Today, no leftist would make such statements, for universities fuel the left’s ideas and serve as its arsenal. Thus did that long-ago event help pave the ways for the monochrome leftist university of today. SJP co-leader Arthur Waldron, now Lauder Professor of International Relations at the University of Pennsylvania, perceptively noted in 1971 how “the repressive spirit of the left has led many professors to ‘trim their sails.’” This proved an enduring pattern that goes far to explain the cowardice of the professoriate today.
Charles Lipson of the University of Chicago notes that no one on today’s campus advocates genocide, slavery, or child molestation but, rather, “unpopular views on topics such as merit-based admissions, affirmative action, transgender competition in women’s sports, abortion, and support for Israel.” While these are all legitimate topics in the country at large, “not so on college campuses, where the ‘wrong views’ are not just minority opinions. They are verboten, and so are the people who dare express them. Challenging this repressive conformity invites condemnation, severs friendships, and threatens careers. It is hardly surprising that few rise to challenge it.”

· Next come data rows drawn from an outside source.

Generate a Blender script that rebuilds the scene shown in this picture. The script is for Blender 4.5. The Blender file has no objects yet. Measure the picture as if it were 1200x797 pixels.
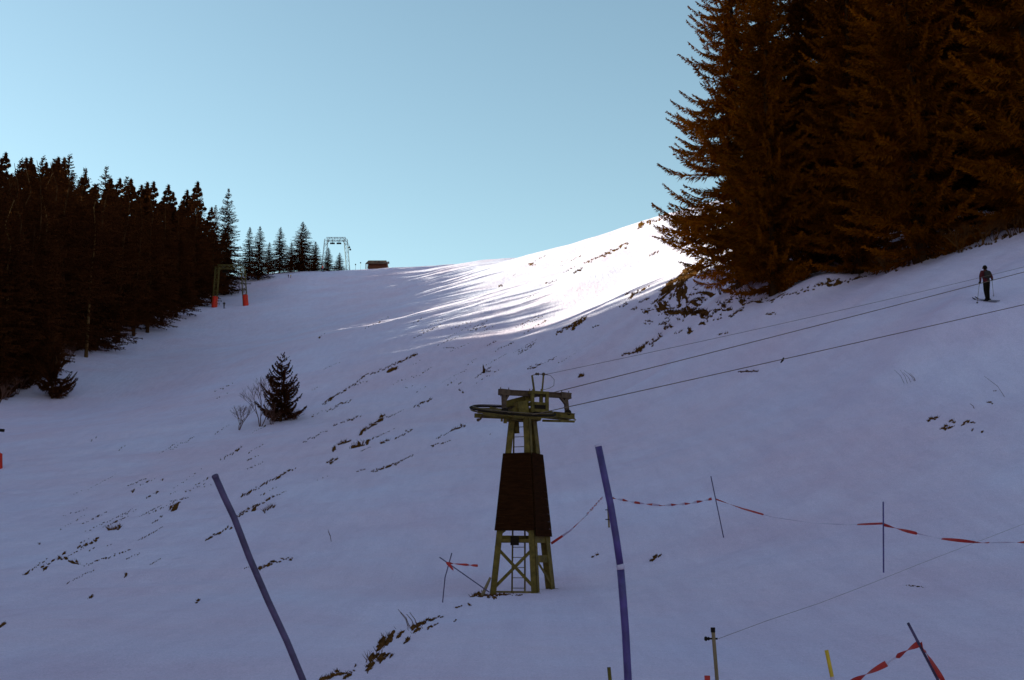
import bpy, math, random
import numpy as np
from mathutils import Vector, Matrix
R = math.radians
random.seed(7)
rng = np.random.default_rng(7)
scene = bpy.context.scene
C = scene.collection

# ------------------------------------------------------------------ camera, sky, sun, exposure
F = 1449.0; PITCH = R(10.0)
cam_d = bpy.data.cameras.new("camera")
cam = bpy.data.objects.new("camera", cam_d); C.objects.link(cam)
cam_d.sensor_width = 36; cam_d.lens = 36 * F / 1200
cam_d.clip_start = 0.1; cam_d.clip_end = 12000
cam.location = (0, 0, 0); cam.rotation_euler = (R(90) + PITCH, 0, 0)
scene.camera = cam

SUN_AZ, SUN_EL = R(-75.0), R(17.9)          # azimuth from +Y towards +X
world = bpy.data.worlds.new("World"); scene.world = world; world.use_nodes = True
wn = world.node_tree; bg = wn.nodes["Background"]
sky = wn.nodes.new("ShaderNodeTexSky"); sky.sky_type = 'NISHITA'; sky.sun_disc = False
sky.sun_elevation = SUN_EL; sky.sun_rotation = SUN_AZ
sky.altitude = 1200; sky.air_density = 1.0; sky.dust_density = 0.6; sky.ozone_density = 1.0
tint = wn.nodes.new("ShaderNodeMix"); tint.data_type = 'RGBA'; tint.blend_type = 'MULTIPLY'
tint.inputs[0].default_value = 1.0; tint.inputs[7].default_value = (1.07, 1.10, 0.895, 1)
wn.links.new(sky.outputs[0], tint.inputs[6]); wn.links.new(tint.outputs[2], bg.inputs[0])
bg.inputs[1].default_value = 0.10
sun_d = bpy.data.lights.new("sun", 'SUN'); sun_d.energy = 5.0; sun_d.angle = R(0.53)
sun_d.color = (0.80, 1.0, 0.74)
sun = bpy.data.objects.new("sun", sun_d); C.objects.link(sun)
sdir = Vector((math.sin(SUN_AZ)*math.cos(SUN_EL), math.cos(SUN_AZ)*math.cos(SUN_EL), math.sin(SUN_EL)))
sun.rotation_euler = sdir.to_track_quat('Z', 'Y').to_euler(); sun.location = sdir * 300
scene.view_settings.view_transform = 'Standard'; scene.view_settings.look = 'None'
scene.view_settings.exposure = 1.25; scene.view_settings.gamma = 1.0
scene.cycles.max_bounces = 5

# ------------------------------------------------------------------ helpers
cp, sp = math.cos(PITCH), math.sin(PITCH)
def P(u, v, Y):
    """survey point: bearing and elevation read off the photo, distance Y north of the camera"""
    a = (u - 600) / F; b = (398.5 - v) / F
    d = (a, cp - b * sp, sp + b * cp)
    t = Y / d[1]
    return Vector((a * t, Y, d[2] * t))

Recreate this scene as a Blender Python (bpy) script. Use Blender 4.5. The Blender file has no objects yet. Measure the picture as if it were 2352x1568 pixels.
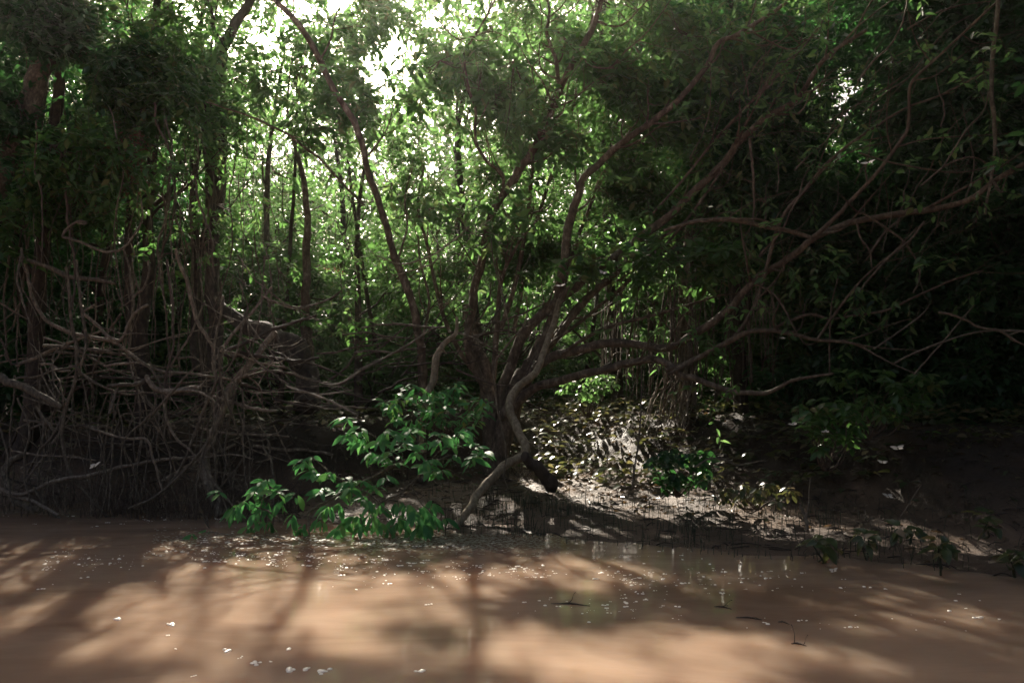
import bpy, math, random
import numpy as np
from mathutils import Vector

# ------------------------------------------------------------------ camera, light
SC = bpy.context.scene
COL = SC.collection
F = 1846.0                       # focal length in pixels of a 2352 x 1568 picture
CAMZ = 1.3
TH = math.atan(156 / F)          # camera tilts up
cam_d = bpy.data.cameras.new('camera')
cam = bpy.data.objects.new('camera', cam_d)
COL.objects.link(cam)
cam_d.sensor_width = 36
cam_d.lens = F / 2352 * 36
cam_d.clip_start = 0.1
cam_d.clip_end = 1500
cam.location = (0, 0, CAMZ)
cam.rotation_euler = (math.radians(90) + TH, 0, 0)
SC.camera = cam

SUN_EL = math.radians(33)
SUN_AZ = math.radians(-15)       # from +Y towards -X
SUNV = np.array([math.sin(SUN_AZ) * math.cos(SUN_EL), math.cos(SUN_AZ) * math.cos(SUN_EL), math.sin(SUN_EL)])
world = bpy.data.worlds.new('World')
SC.world = world
world.use_nodes = True
wn = world.node_tree.nodes
sky = wn.new('ShaderNodeTexSky')
sky.sky_type = 'NISHITA'
sky.sun_disc = False
sky.sun_elevation = SUN_EL
sky.sun_rotation = SUN_AZ
sky.dust_density = 9.0
sky.air_density = 0.6
sky.ozone_density = 0.0
bg = wn['Background']
bg.inputs['Strength'].default_value = 0.05
world.node_tree.links.new(sky.outputs[0], bg.inputs['Color'])
sun_d = bpy.data.lights.new('sun', 'SUN')
sun_d.energy = 5.0
sun_d.angle = math.radians(0.9)
sun_d.color = (1.0, 0.90, 0.76)
sun = bpy.data.objects.new('sun', sun_d)
COL.objects.link(sun)
sun.rotation_euler = Vector(SUNV).to_track_quat('Z', 'Y').to_euler()
SC.view_settings.view_transform = 'Standard'
SC.view_settings.look = 'None'
SC.view_settings.gamma = 1
SC.view_settings.exposure = 1.8
SC.cycles.max_bounces = 7
SC.cycles.diffuse_bounces = 3
SC.cycles.glossy_bounces = 3
SC.cycles.transmission_bounces = 4
SC.cycles.sample_clamp_indirect = 4
SC.cycles.use_denoising = True

rng = np.random.default_rng(11)
R_ = random.Random(5)
CT, ST = math.cos(TH), math.sin(TH)


def P(vx, vy, Y):
    """the point at world depth Y that stands at this place of the picture"""
    dx = (vx - 1176) / F
    dy = (784 - vy) / F
    d1 = CT - dy * ST
    t = Y / d1
    return np.array([dx * t, Y, CAMZ + (ST + dy * CT) * t])


def proj(p):
    x, y, z = p[:, 0], p[:, 1], p[:, 2] - CAMZ
    f = y * CT + z * ST
    u = -y * ST + z * CT
    f = np.where(f < 0.2, 0.2, f)
    return 1176 + F * x / f, 784 - F * u / f


# ------------------------------------------------------------------ materials
def newmat(name):
    m = bpy.data.materials.new(name)
    m.use_nodes = True
    nt = m.node_tree
    return m, nt, nt.nodes['Principled BSDF'], nt.nodes['Material Output']


def ramp(nt, stops):
    r = nt.nodes.new('ShaderNodeValToRGB')
    e = r.color_ramp.elements
    while len(e) < len(stops):
        e.new(0.5)
    for el, (p, c) in zip(e, stops):
        el.position = p
        el.color = (*c, 1)
    return r


def noise(nt, scale, detail=4, rough=0.6, vec=None, dist=0.0):
    n = nt.nodes.new('ShaderNodeTexNoise')
    n.inputs['Scale'].default_value = scale
    n.inputs['Detail'].default_value = detail
    n.inputs['Roughness'].default_value = rough
    n.inputs['Distortion'].default_value = dist
    if vec is not None:
        nt.links.new(vec, n.inputs['Vector'])
    return n


def mapping(nt, scale, rot=(0, 0, 0)):
    g = nt.nodes.new('ShaderNodeNewGeometry')
    mp = nt.nodes.new('ShaderNodeMapping')
    mp.inputs['Scale'].default_value = scale
    mp.inputs['Rotation'].default_value = rot
    nt.links.new(g.outputs['Position'], mp.inputs['Vector'])
    return mp.outputs[0]


def leaf_mat(name, stops, trans=0.45, tcol=(0.14, 0.33, 0.07), rough=0.30, spec=0.5):
    m, nt, b, out = newmat(name)
    g = nt.nodes.new('ShaderNodeNewGeometry')
    r = ramp(nt, stops)
    nt.links.new(g.outputs['Random Per Island'], r.inputs[0])
    nt.links.new(r.outputs[0], b.inputs['Base Color'])
    b.inputs['Roughness'].default_value = rough
    b.inputs['Specular IOR Level'].default_value = spec
    t = nt.nodes.new('ShaderNodeBsdfTranslucent')
    mx = nt.nodes.new('ShaderNodeMix')
    mx.data_type = 'RGBA'
    mx.blend_type = 'MIX'
    mx.inputs[0].default_value = 0.6
    nt.links.new(r.outputs[0], mx.inputs[6])
    mx.inputs[7].default_value = (*tcol, 1)
    nt.links.new(mx.outputs[2], t.inputs['Color'])
    ms = nt.nodes.new('ShaderNodeMixShader')
    ms.inputs[0].default_value = trans
    nt.links.new(b.outputs[0], ms.inputs[1])
    nt.links.new(t.outputs[0], ms.inputs[2])
    nt.links.new(ms.outputs[0], out.inputs['Surface'])
    return m


def bark_mat(name, c1, c2, c3, scale=14, rough=0.85, bump=0.6):
    m, nt, b, out = newmat(name)
    v = mapping(nt, (1, 1, 0.55))
    n = noise(nt, scale, 6, 0.65, v)
    r = ramp(nt, [(0.3, c1), (0.52, c2), (0.72, c3)])
    nt.links.new(n.outputs[0], r.inputs[0])
    nt.links.new(r.outputs[0], b.inputs['Base Color'])
    b.inputs['Roughness'].default_value = rough
    n2 = noise(nt, scale * 4, 4, 0.6, v)
    bp = nt.nodes.new('ShaderNodeBump')
    bp.inputs['Strength'].default_value = bump
    bp.inputs['Distance'].default_value = 0.02
    nt.links.new(n2.outputs[0], bp.inputs['Height'])
    nt.links.new(bp.outputs[0], b.inputs['Normal'])
    return m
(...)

Just days after the CRR report came out, Nathan Pusey gave his final commencement speech as president of Harvard. He recalled the great hopes for universities in 1945 and their accomplishments, then added a somber note:
So we dreamed and so we worked. The effort has not come out exactly as we had hoped. At least not yet. But now a change has occurred and, as so frequently happens with the weather, the change was accompanied by storms. Universities are no longer universally admired. Indeed some people have even come to look upon them less as saviors than as the source of evils from which society must be saved. The general public evidences less esteem for university faculties. … There can be no doubt that we are entering a new, very different, and, it appears, a very troubled period in higher education.
Pusey concluded by noting that “because so many currently question the value of universities … it would be easy to feel gloomy about their prospects.” And those many would be right.